A disputa entre contribuintes e Estado não é grande apenas na comparação com o tamanho da economia brasileira. Também é desproporcional em relação ao que ocorre em outros países. Somente o contencioso administrativo federal corresponde a 15,9% do PIB brasileiro. Nos países pertencentes à Organização para a Cooperação e Desenvolvimento Econômico (OCDE), esse percentual é de 0,28%, em média. Em países da América Latina, de apenas 0,19%.

“O tamanho do contencioso tributário pode ser visto como uma medida indireta da qualidade do sistema tributário de um país, o que produz efeitos sobre a economia, em particular, sobre os investimentos, a segurança jurídica e a posição competitiva do país em relação ao resto do mundo”, apontam os pesquisadores.

Segundo o professor Gustavo Fossatti, da Escola de Direito do Rio de Janeiro (FGV Direito Rio), há no Brasil uma cultura do contencioso tributário. Que, na avaliação dele, é favorecida por uma postura não cooperativa por parte do Fisco. “Na dúvida, ele autua.”
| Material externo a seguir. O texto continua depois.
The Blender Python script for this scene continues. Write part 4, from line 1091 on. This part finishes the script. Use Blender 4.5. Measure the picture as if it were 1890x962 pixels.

Outros fatores que pesam, de acordo com ele, são a elevada concentração tributária por parte da União, o que faz com que Estados e municípios tenham de “correr atrás do dinheiro”, e a existência de um duplo sistema de julgamento – administrativo e judicial –, sendo que, no primeiro, há uma tendência maior de vitória do Fisco.
Contencioso do IRPJ corresponde a mais de oito anos de arrecadação

Um dos tributos que mais contribui para o contencioso tributário é o Imposto de Renda Pessoa Jurídica (IRPJ). A briga é grande: em 2019, correspondia a mais de oito anos de arrecadação.

“É um tributo muito antigo e há discussões que se arrastam por 20, 30 anos”, explica Lorreine Silva Messias, pesquisadora do Núcleo de Estudos de Tributação do Insper.

O principal fator que explica as divergências entre governo e contribuintes é a legislação complexa. “E há discussões bilionárias no STF sobre o assunto”, complementa Lorreine.

Outro tributo que tem um peso relevante no contencioso é a Contribuição para o Financiamento da Seguridade Social (Cofins). Nesse caso, a disputa corresponde a mais de três anos de arrecadação. A legislação é extensa e complexa e tem mudanças frequentes, explica a pesquisadora: “São muitas exceções”.
Diferenças regionais também pesam

Tributos mais presentes no dia a dia dos consumidores e dos prestadores de serviços também têm parcela significativa no contencioso tributário. O equivalente a 136,2% do que se recolhe todo ano em Imposto sobre Circulação de Mercadorias e Serviços (ICMS), cobrado pelos estados e sua principal fonte de arrecadação, é questionado administrativa e judicialmente. O grau de litígio é ainda maior no caso do Imposto sobre Serviços (ISS), de competência dos municípios: corresponde a 144,2% da arrecadação anual.

“São impostos cujas mudanças são difíceis de serem acompanhadas. Legislação e alíquotas mudam com muita frequência, o que afeta o pagamento dos tributos”, destaca Lorreine.

Outra dificuldade é que são cobrados por entes descentralizados: são 27 unidades da federação e mais de 5,5 mil municípios. “Essas diferenças regionais favorecem o contencioso tributário”, explica Fossatti, da FGV Direito Rio.

Os números sobre o ICMS e ISS são ainda maiores que os apontados pelo estudo, reconhece o Núcleo de Estudos de Tributação do Insper. Isso porque os números referentes ao tributo estadual abrangem 18 das 27 unidades da federação. E os do ISS correspondem a 10 das 26 capitais dos estados.